## [What you are asked to do]
Your task is to copy the listing exactly, with the pictures left out.

━━━━━━━━━━━━━━━━━━━━

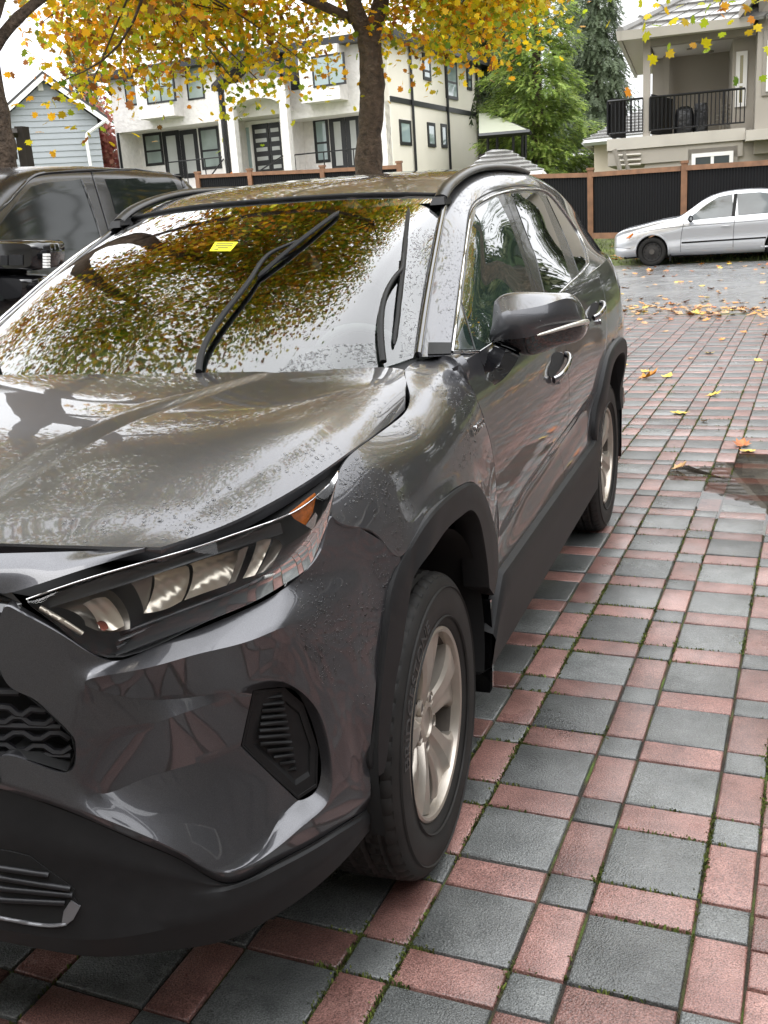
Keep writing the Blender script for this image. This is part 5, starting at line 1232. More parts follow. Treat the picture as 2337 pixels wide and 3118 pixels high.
# ---- headlight
up = [(80, 1822), (230, 1770), (380, 1725), (600, 1662), (727, 1619), (870, 1567), (938, 1527), (1001, 1472), (1029, 1432)]
lo = [(92, 1845), (200, 1928), (338, 2003), (600, 1906), (769, 1834), (874, 1773), (938, 1727), (985, 1640), (1021, 1484)]
nU = curve(np.array(up, float), 30); nL = curve(np.array(lo, float), 30)
def lampsurf(extra=0.0, shrink=0.0, n=10, bow=.014):
    S = []
    for k, (u, l) in enumerate(zip(nU, nL)):
        f = k / 29; iu = .052 - .022 * f; il = .038 - .012 * f + .012 * math.sin(math.pi * f) * 0; row = []
        a, b = pb(*u, iu + extra), pb(*l, il + extra)
        for t in np.linspace(shrink, 1 - shrink, n):
            p = a * (1 - t) + b * t; o = np.array([p[0] * .5, -.8, .25]); o /= np.linalg.norm(o)
            row.append(p + o * bow * math.sin(math.pi * t) * min(1, 3 * f + .3))
        S.append(row)
    return np.array(S)
hl = empty_part = None
mb = MB(); mb.grid(lampsurf()); lens = mb.build('headlight', M['lens'], suv, 60)
mb = MB(); S0 = lampsurf(.001, 0, 8, .0); Sb = lampsurf(.075, .03, 8, .0)
mb.grid(Sb); mb.grid(np.stack([S0[:, 0], Sb[:, 0]], 1)); mb.grid(np.stack([S0[:, -1], Sb[:, -1]], 1)); mb.grid(np.stack([S0[0], Sb[0]], 0)); mb.grid(np.stack([S0[-1], Sb[-1]], 0))
mb.build('lamp_housing', M['lampback'], lens, 40)
# chrome rim of the lens, lower ledges, reflectors
def lamp_line(pts, ins, r, mt, name):
    P = curve(np.array([pb(x, y, ins) for x, y in pts]), 40); mb = MB(); mb.tube(P, r, 6); return mb.build(name, mt, lens, 60)
lamp_line([(x, y + 3) for x, y in up[:-1]], .036, .0014, M['chrome'], 'lens_rim')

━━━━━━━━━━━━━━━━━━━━

## [Output for this exercise]
Keep writing the Blender script for this image. This is part 5, starting at line 1232. More parts follow. Treat the picture as 2337 pixels wide and 3118 pixels high.
# ---- headlight
up = [(80, 1822), (230, 1770), (380, 1725), (600, 1662), (727, 1619), (870, 1567), (938, 1527), (1001, 1472), (1029, 1432)]
lo = [(92, 1845), (200, 1928), (338, 2003), (600, 1906), (769, 1834), (874, 1773), (938, 1727), (985, 1640), (1021, 1484)]
nU = curve(np.array(up, float), 30); nL = curve(np.array(lo, float), 30)
def lampsurf(extra=0.0, shrink=0.0, n=10, bow=.014):
    S = []
    for k, (u, l) in enumerate(zip(nU, nL)):
        f = k / 29; iu = .052 - .022 * f; il = .038 - .012 * f + .012 * math.sin(math.pi * f) * 0; row = []
        a, b = pb(*u, iu + extra), pb(*l, il + extra)
        for t in np.linspace(shrink, 1 - shrink, n):
            p = a * (1 - t) + b * t; o = np.array([p[0] * .5, -.8, .25]); o /= np.linalg.norm(o)
            row.append(p + o * bow * math.sin(math.pi * t) * min(1, 3 * f + .3))
        S.append(row)
    return np.array(S)
hl = empty_part = None
mb = MB(); mb.grid(lampsurf()); lens = mb.build('headlight', M['lens'], suv, 60)
mb = MB(); S0 = lampsurf(.001, 0, 8, .0); Sb = lampsurf(.075, .03, 8, .0)
mb.grid(Sb); mb.grid(np.stack([S0[:, 0], Sb[:, 0]], 1)); mb.grid(np.stack([S0[:, -1], Sb[:, -1]], 1)); mb.grid(np.stack([S0[0], Sb[0]], 0)); mb.grid(np.stack([S0[-1], Sb[-1]], 0))
mb.build('lamp_housing', M['lampback'], lens, 40)
# chrome rim of the lens, lower ledges, reflectors
def lamp_line(pts, ins, r, mt, name):
    P = curve(np.array([pb(x, y, ins) for x, y in pts]), 40); mb = MB(); mb.tube(P, r, 6); return mb.build(name, mt, lens, 60)
lamp_line([(x, y + 3) for x, y in up[:-1]], .036, .0014, M['chrome'], 'lens_rim')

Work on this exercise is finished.